50 files changed, 836 insertions(+), 373 deletions(-)
buzztard

After lots of changes I have switched the code permanently to the new sequence model. It saves about 170 lines of code in the sequence-page source. There is some potential to save more though.

I also did more work on state persistence. A song now contains more information (selected machines, pattern, options) and these things are restored when loading a song.

Another good change was moving the song-unsaved flag from the song (core-library) to the edit application. This make the core library more light-weight. The editor application can now determine whether there is something to save by combining the unsaved-flag and the undo/redo stack. The unsaved-flag is still needed as I feel not everything needs to go to the undo/redo stack (like selecting a machine). Undo/redo looks quite complete now. I found a solution for my last issue, although I am still not entirely happy with it.
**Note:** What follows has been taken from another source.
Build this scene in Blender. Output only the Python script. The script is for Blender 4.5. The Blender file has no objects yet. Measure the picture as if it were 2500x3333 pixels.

I also made a few startup time improvements. Found a weird issue with the interaction-controller library probing joystick devices. One ioctl on joy devices for hdaps devices is hanging for quite a bit.

Finally I did a huge cleanup on or somewhat uncommon header file setup. We always had a header declaring the types and one the methods. This helped with include conflicts. But now we have 50% less files to care and I just needed 2 forward declarations.

Again several bugs were fixed. I will check remaining reported bugs and hope that everything is fine to consider releasing 0.6.